Fibre optic sensing technology for field assessment of thermal conductivity of aquatic sediments

Abstract

Abstract Purpose This study explores the in situ variability of sediment thermal conductivity (K) in a pond, integrating field-deployed fibre optic sensing with laboratory analyses of sediment properties to enhance our understanding and management of aquatic systems. Materials and methods A 20-m cable setup, consisting of a fibre optic cable (FOC) and a heating tape, was buried at two depths within a channel-shaped section of a pond. Induced temperatures along the FOC were recorded during several heating and cooling periods using distributed temperature sensing (DTS). Thermal conductivity (K) was estimated at five locations along the FOC during the heating periods using the heat conduction theory for an infinite line source. Sediment core samples collected from these locations were analyzed to determine dry bulk density (DBD), organic matter content (OM), and particle size distribution (PSD), exploring their effects on K variability.
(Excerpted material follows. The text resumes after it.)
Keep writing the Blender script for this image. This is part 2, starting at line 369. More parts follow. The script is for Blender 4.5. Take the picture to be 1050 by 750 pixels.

Results Analysis of core samples identified three distinct layers, each with varying PSD, OM, and DBD. The study revealed substantial spatial differences in the thermal conductivity of sediments, even over very short distances along the FOC, attributed to variations in sediment properties. Through a combination of field and laboratory results, we developed quadratic regression models (R2 > 0.9) to characterize the influence of DBD and OM on K. These models enabled detailed vertical and horizontal characterization of K within specific sediment contexts. Conclusion The study demonstrates the effectiveness of active DTS in detecting in-situ variations in K, emphasizing the impact of OM and DBD on temperature propagation. This study highlights the necessity of considering sediment property variability in modelling heat transfer for accurate water resource management and environmental assessments.